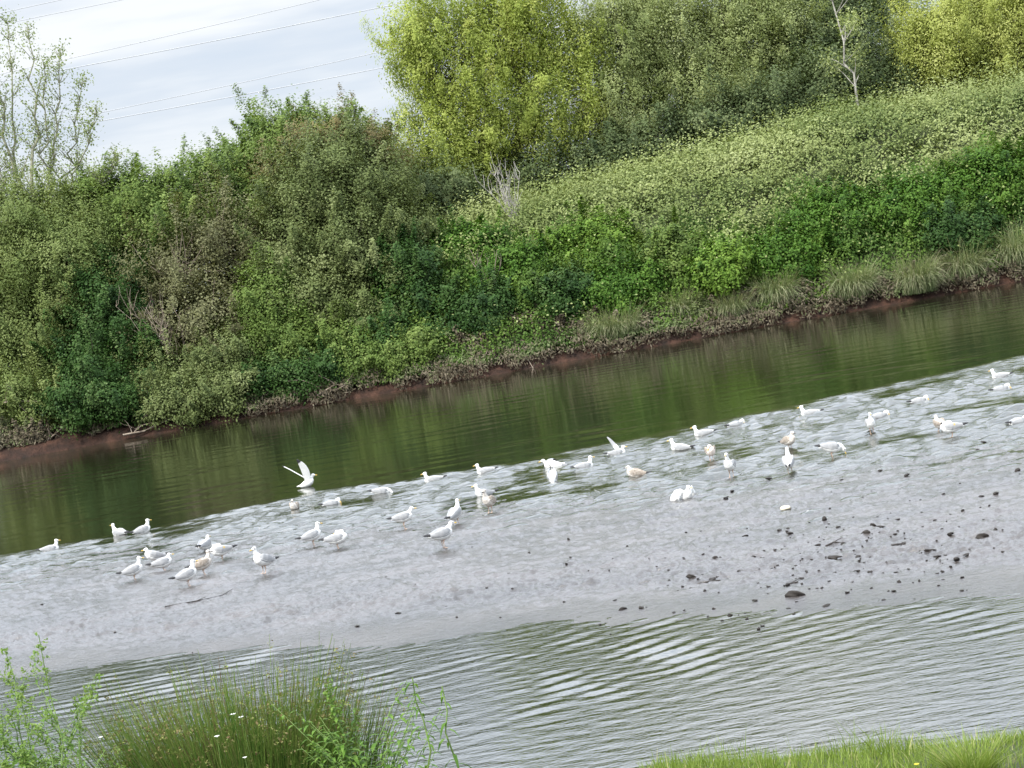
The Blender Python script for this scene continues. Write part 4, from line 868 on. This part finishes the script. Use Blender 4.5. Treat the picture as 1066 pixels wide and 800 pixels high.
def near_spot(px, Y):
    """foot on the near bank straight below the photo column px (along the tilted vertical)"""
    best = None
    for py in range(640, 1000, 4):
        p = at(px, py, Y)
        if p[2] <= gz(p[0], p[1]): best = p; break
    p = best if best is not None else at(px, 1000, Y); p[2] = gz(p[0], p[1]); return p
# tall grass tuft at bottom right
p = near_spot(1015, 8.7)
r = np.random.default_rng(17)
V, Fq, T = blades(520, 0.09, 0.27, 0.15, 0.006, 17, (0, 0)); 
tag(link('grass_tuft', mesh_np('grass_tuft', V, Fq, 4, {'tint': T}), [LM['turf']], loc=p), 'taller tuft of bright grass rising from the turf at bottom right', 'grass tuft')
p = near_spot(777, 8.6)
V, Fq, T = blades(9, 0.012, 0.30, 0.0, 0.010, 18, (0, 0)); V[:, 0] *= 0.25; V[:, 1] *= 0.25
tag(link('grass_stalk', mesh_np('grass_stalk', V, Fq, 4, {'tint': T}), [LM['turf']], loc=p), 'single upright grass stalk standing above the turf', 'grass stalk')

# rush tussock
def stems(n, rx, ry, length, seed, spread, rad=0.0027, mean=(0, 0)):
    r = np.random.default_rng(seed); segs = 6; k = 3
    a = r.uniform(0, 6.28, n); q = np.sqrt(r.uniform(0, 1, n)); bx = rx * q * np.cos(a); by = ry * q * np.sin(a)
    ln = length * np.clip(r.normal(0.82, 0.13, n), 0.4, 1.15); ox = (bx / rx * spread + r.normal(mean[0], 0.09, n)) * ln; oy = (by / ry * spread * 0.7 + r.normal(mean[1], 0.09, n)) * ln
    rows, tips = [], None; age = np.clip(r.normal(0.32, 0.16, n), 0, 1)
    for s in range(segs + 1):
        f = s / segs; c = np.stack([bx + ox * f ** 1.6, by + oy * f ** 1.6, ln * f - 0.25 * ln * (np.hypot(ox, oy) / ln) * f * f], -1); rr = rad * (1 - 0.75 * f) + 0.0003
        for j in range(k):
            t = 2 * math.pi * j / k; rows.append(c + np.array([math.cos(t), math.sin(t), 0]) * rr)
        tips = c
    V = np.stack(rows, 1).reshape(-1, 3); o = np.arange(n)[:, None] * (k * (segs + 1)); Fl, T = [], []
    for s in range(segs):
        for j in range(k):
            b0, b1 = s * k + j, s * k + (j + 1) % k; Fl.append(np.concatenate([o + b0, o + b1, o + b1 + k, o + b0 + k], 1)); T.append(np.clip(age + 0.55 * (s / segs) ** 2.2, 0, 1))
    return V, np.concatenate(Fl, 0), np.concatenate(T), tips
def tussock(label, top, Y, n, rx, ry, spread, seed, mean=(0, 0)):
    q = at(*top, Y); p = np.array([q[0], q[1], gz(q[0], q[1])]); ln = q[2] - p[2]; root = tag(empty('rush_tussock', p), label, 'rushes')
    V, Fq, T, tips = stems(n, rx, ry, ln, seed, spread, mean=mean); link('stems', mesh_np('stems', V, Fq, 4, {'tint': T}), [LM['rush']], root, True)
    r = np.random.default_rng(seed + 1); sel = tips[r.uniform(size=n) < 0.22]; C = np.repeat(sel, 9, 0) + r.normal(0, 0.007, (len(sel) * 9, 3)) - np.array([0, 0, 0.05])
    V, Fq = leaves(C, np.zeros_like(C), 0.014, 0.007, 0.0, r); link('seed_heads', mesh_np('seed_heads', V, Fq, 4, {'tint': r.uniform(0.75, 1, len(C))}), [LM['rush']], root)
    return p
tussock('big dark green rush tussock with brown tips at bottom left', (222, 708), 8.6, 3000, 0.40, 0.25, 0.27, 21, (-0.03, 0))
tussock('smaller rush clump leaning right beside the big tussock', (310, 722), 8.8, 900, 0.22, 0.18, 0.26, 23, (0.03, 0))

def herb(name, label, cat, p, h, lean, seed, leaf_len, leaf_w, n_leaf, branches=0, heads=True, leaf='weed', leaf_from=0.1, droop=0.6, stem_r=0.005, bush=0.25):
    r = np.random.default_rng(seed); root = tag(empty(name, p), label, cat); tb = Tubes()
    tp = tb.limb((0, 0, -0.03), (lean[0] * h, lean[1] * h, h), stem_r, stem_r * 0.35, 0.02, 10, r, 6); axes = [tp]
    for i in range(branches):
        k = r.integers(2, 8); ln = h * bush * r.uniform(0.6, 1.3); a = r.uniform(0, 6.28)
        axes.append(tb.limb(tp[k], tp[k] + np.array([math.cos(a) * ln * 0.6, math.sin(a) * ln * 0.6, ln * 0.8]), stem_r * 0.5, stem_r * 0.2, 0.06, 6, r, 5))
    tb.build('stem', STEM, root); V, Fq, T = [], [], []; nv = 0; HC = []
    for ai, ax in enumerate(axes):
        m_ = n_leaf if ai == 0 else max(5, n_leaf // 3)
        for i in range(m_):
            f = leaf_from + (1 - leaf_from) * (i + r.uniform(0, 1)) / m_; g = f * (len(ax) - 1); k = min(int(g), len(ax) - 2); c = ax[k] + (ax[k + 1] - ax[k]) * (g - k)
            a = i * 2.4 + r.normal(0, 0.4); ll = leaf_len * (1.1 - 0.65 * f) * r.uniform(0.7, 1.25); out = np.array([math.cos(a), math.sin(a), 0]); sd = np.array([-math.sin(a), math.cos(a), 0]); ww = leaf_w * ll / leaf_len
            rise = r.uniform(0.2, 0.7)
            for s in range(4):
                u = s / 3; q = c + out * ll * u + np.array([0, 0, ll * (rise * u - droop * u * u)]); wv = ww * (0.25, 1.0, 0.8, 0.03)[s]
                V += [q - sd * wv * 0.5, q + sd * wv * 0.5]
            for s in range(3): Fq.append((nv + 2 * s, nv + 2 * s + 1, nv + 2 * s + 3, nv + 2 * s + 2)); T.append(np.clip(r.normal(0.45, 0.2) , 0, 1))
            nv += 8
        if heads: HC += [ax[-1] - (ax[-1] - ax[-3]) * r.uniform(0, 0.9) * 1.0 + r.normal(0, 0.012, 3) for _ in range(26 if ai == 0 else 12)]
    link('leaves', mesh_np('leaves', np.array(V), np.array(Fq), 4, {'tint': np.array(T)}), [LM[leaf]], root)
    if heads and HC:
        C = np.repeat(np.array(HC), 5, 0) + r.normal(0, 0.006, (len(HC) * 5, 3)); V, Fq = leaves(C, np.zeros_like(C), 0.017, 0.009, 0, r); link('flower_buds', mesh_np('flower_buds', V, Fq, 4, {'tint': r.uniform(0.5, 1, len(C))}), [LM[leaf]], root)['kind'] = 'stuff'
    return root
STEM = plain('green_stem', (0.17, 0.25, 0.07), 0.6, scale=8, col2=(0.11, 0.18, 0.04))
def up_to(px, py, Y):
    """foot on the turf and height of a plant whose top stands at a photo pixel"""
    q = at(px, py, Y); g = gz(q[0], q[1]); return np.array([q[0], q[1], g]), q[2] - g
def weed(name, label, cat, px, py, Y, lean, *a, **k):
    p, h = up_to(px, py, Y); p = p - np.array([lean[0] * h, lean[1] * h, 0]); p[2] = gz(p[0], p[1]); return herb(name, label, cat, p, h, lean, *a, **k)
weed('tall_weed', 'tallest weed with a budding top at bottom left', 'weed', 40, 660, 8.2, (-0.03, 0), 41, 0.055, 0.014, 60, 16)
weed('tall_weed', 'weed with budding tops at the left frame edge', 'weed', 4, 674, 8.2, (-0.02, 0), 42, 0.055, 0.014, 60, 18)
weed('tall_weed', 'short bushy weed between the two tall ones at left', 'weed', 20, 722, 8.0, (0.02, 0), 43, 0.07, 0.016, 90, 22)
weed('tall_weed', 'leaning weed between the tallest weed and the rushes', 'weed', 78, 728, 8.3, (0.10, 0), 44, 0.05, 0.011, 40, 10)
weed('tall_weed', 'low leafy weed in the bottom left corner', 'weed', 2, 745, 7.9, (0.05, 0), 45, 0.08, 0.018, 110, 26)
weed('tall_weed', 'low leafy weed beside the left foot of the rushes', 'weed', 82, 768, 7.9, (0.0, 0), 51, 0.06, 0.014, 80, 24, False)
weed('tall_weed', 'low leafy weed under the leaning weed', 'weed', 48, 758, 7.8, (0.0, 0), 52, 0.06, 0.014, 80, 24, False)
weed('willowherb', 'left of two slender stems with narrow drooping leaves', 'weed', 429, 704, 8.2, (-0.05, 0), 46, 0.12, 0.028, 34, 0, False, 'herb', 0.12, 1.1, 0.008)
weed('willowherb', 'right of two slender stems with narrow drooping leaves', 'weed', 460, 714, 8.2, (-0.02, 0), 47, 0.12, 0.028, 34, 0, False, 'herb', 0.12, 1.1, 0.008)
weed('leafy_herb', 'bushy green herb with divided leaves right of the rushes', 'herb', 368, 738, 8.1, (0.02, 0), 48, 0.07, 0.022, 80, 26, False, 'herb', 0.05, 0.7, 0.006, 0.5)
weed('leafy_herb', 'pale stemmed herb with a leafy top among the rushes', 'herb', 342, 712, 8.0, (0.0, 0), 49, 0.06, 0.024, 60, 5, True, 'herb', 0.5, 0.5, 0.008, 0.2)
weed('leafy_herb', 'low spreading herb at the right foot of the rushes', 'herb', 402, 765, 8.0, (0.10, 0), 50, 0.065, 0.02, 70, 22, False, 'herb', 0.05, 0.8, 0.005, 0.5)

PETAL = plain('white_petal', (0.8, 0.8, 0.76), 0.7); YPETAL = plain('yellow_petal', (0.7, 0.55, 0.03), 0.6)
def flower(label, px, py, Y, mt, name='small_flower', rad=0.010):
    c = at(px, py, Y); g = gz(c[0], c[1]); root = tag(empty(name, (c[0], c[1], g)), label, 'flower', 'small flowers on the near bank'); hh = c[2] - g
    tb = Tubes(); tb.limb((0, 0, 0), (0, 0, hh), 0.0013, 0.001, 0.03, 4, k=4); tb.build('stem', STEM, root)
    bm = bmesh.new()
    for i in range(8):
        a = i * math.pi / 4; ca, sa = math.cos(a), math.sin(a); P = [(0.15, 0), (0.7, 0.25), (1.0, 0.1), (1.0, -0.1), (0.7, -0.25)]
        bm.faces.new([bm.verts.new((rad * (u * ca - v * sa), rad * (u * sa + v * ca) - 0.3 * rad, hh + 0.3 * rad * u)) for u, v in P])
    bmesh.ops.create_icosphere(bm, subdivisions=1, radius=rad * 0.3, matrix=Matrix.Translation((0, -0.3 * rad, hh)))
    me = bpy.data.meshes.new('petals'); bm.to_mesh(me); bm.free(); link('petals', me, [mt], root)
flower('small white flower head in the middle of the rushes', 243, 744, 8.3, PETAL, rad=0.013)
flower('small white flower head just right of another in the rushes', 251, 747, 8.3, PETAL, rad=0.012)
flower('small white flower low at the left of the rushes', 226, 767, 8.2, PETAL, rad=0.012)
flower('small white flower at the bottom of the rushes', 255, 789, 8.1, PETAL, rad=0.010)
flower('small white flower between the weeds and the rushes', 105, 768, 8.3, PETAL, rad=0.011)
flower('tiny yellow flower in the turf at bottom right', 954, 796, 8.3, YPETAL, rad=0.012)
────────────────────────────────────────
## INSTRUCTION
Exactly as written, please give again the lines from the beginning of the listing through the line containing "turf', 'grass stalk')", inclusive, without any pictures.

## EXERCISE RESPONSE
The Blender Python script for this scene continues. Write part 4, from line 868 on. This part finishes the script. Use Blender 4.5. Treat the picture as 1066 pixels wide and 800 pixels high.
def near_spot(px, Y):
    """foot on the near bank straight below the photo column px (along the tilted vertical)"""
    best = None
    for py in range(640, 1000, 4):
        p = at(px, py, Y)
        if p[2] <= gz(p[0], p[1]): best = p; break
    p = best if best is not None else at(px, 1000, Y); p[2] = gz(p[0], p[1]); return p
# tall grass tuft at bottom right
p = near_spot(1015, 8.7)
r = np.random.default_rng(17)
V, Fq, T = blades(520, 0.09, 0.27, 0.15, 0.006, 17, (0, 0)); 
tag(link('grass_tuft', mesh_np('grass_tuft', V, Fq, 4, {'tint': T}), [LM['turf']], loc=p), 'taller tuft of bright grass rising from the turf at bottom right', 'grass tuft')
p = near_spot(777, 8.6)
V, Fq, T = blades(9, 0.012, 0.30, 0.0, 0.010, 18, (0, 0)); V[:, 0] *= 0.25; V[:, 1] *= 0.25
tag(link('grass_stalk', mesh_np('grass_stalk', V, Fq, 4, {'tint': T}), [LM['turf']], loc=p), 'single upright grass stalk standing above the turf', 'grass stalk')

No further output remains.